**Instructions to follow**
Pull out every line with the word "scene".

**Available data**
········

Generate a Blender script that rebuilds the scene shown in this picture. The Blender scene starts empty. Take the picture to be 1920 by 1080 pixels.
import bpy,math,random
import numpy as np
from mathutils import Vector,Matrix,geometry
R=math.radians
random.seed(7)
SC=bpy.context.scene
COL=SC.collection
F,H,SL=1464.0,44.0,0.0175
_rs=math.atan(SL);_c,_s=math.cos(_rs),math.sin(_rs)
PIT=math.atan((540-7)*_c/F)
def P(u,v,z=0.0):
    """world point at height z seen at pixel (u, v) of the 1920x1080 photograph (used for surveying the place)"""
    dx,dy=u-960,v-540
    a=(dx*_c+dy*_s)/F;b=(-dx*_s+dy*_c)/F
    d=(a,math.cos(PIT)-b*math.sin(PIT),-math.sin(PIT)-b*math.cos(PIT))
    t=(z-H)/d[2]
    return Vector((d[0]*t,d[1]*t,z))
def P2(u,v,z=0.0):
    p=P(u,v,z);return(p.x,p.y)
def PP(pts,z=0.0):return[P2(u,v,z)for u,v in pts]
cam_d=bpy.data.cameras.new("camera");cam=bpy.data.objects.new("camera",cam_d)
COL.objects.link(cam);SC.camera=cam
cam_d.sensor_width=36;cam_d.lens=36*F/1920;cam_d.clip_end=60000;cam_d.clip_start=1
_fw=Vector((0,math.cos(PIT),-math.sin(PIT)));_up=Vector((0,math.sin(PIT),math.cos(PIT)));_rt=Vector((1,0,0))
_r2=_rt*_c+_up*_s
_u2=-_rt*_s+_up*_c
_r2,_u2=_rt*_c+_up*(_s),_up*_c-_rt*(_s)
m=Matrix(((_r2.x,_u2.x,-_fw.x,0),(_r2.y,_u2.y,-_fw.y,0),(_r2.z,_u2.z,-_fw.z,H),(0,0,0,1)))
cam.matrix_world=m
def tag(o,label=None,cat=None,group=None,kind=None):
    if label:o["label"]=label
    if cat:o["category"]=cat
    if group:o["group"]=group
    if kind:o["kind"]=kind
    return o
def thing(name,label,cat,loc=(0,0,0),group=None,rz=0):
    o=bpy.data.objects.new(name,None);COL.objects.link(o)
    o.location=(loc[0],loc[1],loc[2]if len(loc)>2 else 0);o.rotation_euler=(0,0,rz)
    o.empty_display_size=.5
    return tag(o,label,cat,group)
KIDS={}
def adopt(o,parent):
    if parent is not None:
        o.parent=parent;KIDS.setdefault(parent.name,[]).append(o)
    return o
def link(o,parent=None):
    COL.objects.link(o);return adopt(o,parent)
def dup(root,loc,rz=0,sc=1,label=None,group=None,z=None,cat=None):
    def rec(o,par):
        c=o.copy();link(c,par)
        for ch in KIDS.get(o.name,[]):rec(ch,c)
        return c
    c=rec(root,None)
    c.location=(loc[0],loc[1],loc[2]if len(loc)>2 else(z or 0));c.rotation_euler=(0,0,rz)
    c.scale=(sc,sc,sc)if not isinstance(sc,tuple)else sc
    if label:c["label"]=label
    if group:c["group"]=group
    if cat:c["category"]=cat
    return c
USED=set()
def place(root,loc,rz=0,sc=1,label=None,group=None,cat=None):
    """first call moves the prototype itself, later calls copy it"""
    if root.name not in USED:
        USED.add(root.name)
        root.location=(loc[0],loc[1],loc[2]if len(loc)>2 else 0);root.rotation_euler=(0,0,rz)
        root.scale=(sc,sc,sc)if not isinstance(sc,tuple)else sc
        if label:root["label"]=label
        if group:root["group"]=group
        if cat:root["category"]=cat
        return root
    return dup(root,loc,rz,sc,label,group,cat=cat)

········

**Exercise output**
Generate a Blender script that rebuilds the scene shown in this picture. The Blender scene starts empty. Take the picture to be 1920 by 1080 pixels.
SC=bpy.context.scene